Logo após o Natal, Trump disse que "pelo bem da segurança nacional e da liberdade em todo o mundo, os Estados Unidos da América acreditam que a propriedade e o controle da Groenlândia são uma necessidade absoluta". Nesta terça-feira (7), o republicano reforçou a opinião. Além disso, seu filho, Donald Trump Jr., chegou à Groenlândia para uma visita privada no mesmo dia.
— Eu acredito que estão atentos, já há bastante tempo, à força da Rússia no Ártico. A Rússia rearticulou toda a sua estratégia geopolítica para o Ártico. Eles estão vendo isso como uma problemática. Só que, do ponto de vista geopolítico, os Estados Unidos não têm uma área de influência sobre o Ártico como a Rússia tem — pontua Pennaforte. — Então, ficaria aí uma forma de controlar uma parte do que seria o Ártico Geopolítico. Existiriam outras maneiras de fazer isso, como um acordo com o Canadá, um acordo com a Dinamarca, ter uma estratégia definida para o Ártico, como tem a Rússia.
"Golfo da América"
Na terça-feira, o presidente eleito também afirmou que irá renomear o Golfo do México, considerado o maior golfo do mundo, para "Golfo da América". Para ele, além do novo nome soar mais bonito, também seria apropriado porque os Estados Unidos são responsáveis por todo o trabalho na Região.

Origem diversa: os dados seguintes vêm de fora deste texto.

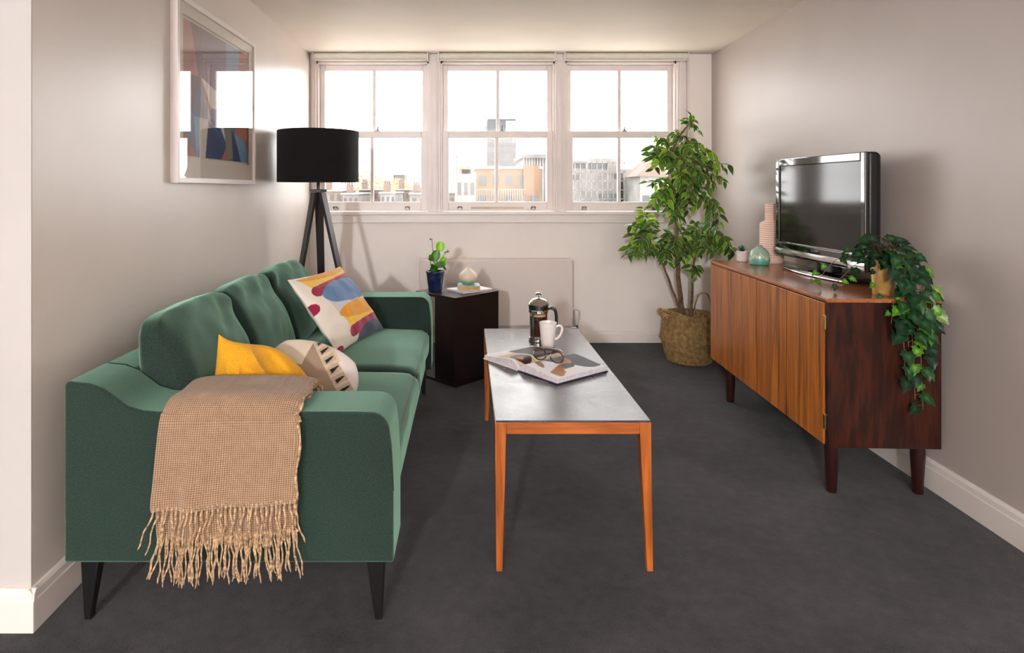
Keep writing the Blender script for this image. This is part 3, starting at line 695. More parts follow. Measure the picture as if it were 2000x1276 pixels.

Ele não especificou como pretende realizar a alteração. Também não ficou claro se a medida seria uma forma de buscar controle na região. Vale ressaltar que, nos Estados Unidos, o termo "América" é utilizado para designar apenas o país, e não o continente americano de forma completa.
— Esses nomes são geográficos. Eles podem chamar do jeito que eles quiserem para a plateia interna, para o público deles. Os Estados Unidos podem votar para a mudança de nome. Só que para a comunidade internacional, vai continuar sendo o Golfo do México em função das características geográficas da região — afirma o professor da UFPel.
Marjorie Taylor Greene, deputada de Georgia e apoiadora de Trump, confirmou no X que irá apresentar uma legislação o mais rápido possível para mudar oficialmente o nome do Golfo do México.